Thursday 4 November 2010

Has the world gone bonking mad?

It's springtime in Johannesburg, and the world has gone bonking mad.  Literally.

The largest manmade forest in the world, botanical miracle that it may be, is driving me to distraction.  I believe that I am in danger of severe dehydration from the sheer volume of snot that I am now producing on a daily basis, and I lift up my prayers daily for Spring to please, please just be over.

We have a Transvaal bullfrog that has taken up residence at our pool with his considerable harem.  Let's call him Toadie.  Now Toadie makes Hugh Hefner look like a bit of a slacker in the girlfriend stakes, and is he a busy boy.  I am frequently awoken in the early hours of the morning by Toadie's very unIglesias like singing (Toadie clearly doesn't know he's tone deaf) to his swooning girlfriends.  Toadie has even taken it upon himself to extend his marathon bonking sessions to the daytime, and the pool wier has become Toadie's Lair of Love.  What goes on in that wier is simply too shocking to place on these pages.  Toadie is a very, very naughty little froggie.

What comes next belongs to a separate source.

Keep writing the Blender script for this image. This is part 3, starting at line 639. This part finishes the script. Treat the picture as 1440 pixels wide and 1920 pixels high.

The other problem with Spring is that it has caused a bit of inner turmoil.  I have this uncontrollable urge (still an urge mind you since it hasn't been followed up by action) to clean stuff.  I mean I was sitting on the patio just now and actually gave consideration to washing the dining room curtains.  I had to make myself a cup of tea and sit quietly until the feeling went away.  I fear, however, that the urge to purge is going to take over.  I'd like to clean out the cupboards, and the way I see it, a more practically implemented philosophy of less is more is not a bad idea.  I have enough changes of linen to comfortably service Buckingham Palace.  And towels...although my daughter uses a record number for a simple shower - clearly she gets far wetter than normal people.  A really big tossing out of stuff.

Let me have a cup of tea while I think about that.